_Aim_: Repeat exactly the lines of the listing below, please, starting with the first and ending with the line containing "COL = S.collection"; leave out the rest.

_Data provided_:

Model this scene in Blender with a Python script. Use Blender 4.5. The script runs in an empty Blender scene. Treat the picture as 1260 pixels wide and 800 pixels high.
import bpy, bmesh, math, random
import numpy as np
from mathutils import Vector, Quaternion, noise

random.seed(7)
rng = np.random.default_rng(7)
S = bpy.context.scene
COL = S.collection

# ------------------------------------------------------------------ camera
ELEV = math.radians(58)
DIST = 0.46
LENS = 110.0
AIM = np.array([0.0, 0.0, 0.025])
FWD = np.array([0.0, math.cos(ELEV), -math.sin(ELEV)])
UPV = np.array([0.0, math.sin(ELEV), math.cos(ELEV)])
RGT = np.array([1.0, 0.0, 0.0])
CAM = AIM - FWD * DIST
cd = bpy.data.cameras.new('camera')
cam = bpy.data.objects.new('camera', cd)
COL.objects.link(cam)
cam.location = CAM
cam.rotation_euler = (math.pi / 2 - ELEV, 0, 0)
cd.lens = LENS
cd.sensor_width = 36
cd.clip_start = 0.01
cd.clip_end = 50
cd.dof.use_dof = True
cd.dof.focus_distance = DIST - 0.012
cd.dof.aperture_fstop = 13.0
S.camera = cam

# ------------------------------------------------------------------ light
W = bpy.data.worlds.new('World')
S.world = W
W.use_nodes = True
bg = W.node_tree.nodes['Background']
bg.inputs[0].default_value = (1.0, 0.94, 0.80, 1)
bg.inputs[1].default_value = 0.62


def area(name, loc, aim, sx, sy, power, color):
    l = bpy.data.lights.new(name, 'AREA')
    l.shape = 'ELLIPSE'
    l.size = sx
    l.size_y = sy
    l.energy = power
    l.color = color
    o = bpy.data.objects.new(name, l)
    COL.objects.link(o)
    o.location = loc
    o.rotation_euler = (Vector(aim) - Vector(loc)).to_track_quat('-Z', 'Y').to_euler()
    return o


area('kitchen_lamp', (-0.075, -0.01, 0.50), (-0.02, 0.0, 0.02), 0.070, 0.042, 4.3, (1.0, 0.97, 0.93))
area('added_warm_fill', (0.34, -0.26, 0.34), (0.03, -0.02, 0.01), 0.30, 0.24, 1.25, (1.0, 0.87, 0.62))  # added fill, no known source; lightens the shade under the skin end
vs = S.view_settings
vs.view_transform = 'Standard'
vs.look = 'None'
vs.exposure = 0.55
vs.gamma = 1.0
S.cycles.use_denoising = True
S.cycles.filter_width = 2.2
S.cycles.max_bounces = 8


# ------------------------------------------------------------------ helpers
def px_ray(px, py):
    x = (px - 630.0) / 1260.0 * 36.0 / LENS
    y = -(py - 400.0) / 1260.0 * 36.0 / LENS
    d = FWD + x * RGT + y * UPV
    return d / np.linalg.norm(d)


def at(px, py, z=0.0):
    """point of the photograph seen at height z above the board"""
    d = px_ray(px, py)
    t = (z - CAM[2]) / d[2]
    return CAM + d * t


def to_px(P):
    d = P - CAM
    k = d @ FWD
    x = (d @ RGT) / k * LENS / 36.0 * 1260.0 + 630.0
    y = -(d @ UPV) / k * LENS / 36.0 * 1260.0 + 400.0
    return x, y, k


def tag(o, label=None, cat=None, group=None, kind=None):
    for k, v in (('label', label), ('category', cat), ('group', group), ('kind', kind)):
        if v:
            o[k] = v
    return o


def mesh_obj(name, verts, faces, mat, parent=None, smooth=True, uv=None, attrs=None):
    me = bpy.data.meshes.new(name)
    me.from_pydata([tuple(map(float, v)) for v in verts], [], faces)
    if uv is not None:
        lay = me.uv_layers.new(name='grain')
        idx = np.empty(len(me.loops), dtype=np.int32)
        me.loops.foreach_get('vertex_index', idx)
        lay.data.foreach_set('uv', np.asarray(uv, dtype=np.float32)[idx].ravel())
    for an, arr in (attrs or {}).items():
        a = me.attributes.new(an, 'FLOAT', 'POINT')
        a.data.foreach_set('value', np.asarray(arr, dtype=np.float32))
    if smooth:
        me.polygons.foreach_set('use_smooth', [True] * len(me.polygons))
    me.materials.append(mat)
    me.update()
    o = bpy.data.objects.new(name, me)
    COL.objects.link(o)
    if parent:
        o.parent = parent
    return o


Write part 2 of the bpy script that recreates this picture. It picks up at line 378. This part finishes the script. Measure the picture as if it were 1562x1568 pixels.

_Exercise solution_:
Model this scene in Blender with a Python script. Use Blender 4.5. The script runs in an empty Blender scene. Treat the picture as 1260 pixels wide and 800 pixels high.
import bpy, bmesh, math, random
import numpy as np
from mathutils import Vector, Quaternion, noise

random.seed(7)
rng = np.random.default_rng(7)
S = bpy.context.scene
COL = S.collection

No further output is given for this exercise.